| Task directions |
Copy the listing below line for line, starting at its first line and ending with the line that has "scene.camera = cam" in it. Add nothing.
#### Recorded information
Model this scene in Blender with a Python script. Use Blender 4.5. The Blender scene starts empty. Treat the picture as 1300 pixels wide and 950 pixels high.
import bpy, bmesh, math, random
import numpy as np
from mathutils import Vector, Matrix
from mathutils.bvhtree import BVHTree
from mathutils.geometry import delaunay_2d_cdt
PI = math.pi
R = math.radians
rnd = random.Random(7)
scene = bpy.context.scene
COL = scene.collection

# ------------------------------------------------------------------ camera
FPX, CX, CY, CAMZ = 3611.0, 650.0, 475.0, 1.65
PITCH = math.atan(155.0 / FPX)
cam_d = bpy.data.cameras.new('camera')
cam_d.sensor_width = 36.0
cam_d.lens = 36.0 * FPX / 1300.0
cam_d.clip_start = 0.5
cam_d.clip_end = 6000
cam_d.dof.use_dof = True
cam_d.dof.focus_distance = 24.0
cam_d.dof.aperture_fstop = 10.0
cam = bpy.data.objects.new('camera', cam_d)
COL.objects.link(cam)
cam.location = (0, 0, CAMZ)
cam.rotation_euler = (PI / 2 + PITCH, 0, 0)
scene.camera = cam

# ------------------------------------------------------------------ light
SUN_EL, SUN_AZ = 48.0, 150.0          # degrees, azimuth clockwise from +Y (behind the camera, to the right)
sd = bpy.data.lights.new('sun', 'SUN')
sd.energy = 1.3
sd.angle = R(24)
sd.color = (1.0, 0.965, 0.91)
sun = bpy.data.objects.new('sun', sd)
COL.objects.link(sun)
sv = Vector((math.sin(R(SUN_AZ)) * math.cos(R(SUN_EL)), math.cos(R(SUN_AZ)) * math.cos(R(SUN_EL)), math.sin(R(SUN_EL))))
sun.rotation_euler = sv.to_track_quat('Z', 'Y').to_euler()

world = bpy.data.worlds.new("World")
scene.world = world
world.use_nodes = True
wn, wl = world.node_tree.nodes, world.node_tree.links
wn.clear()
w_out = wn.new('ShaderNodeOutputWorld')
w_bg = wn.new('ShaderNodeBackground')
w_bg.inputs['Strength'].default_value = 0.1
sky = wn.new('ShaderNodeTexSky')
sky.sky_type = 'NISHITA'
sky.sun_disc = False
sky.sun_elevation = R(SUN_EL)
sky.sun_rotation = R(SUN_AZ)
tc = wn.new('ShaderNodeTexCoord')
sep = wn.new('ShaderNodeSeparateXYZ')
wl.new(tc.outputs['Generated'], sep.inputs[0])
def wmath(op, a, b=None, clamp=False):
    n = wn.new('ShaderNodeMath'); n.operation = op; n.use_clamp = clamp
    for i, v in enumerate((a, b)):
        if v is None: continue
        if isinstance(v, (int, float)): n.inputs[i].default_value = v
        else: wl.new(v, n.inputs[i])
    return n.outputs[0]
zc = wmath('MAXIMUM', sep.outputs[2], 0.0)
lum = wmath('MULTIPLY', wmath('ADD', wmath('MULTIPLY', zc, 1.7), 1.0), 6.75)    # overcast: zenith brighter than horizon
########
| Answer to this exercise |
Model this scene in Blender with a Python script. Use Blender 4.5. The Blender scene starts empty. Treat the picture as 1300 pixels wide and 950 pixels high.
import bpy, bmesh, math, random
import numpy as np
from mathutils import Vector, Matrix
from mathutils.bvhtree import BVHTree
from mathutils.geometry import delaunay_2d_cdt
PI = math.pi
R = math.radians
rnd = random.Random(7)
scene = bpy.context.scene
COL = scene.collection

# ------------------------------------------------------------------ camera
FPX, CX, CY, CAMZ = 3611.0, 650.0, 475.0, 1.65
PITCH = math.atan(155.0 / FPX)
cam_d = bpy.data.cameras.new('camera')
cam_d.sensor_width = 36.0
cam_d.lens = 36.0 * FPX / 1300.0
cam_d.clip_start = 0.5
cam_d.clip_end = 6000
cam_d.dof.use_dof = True
cam_d.dof.focus_distance = 24.0
cam_d.dof.aperture_fstop = 10.0
cam = bpy.data.objects.new('camera', cam_d)
COL.objects.link(cam)
cam.location = (0, 0, CAMZ)
cam.rotation_euler = (PI / 2 + PITCH, 0, 0)
scene.camera = cam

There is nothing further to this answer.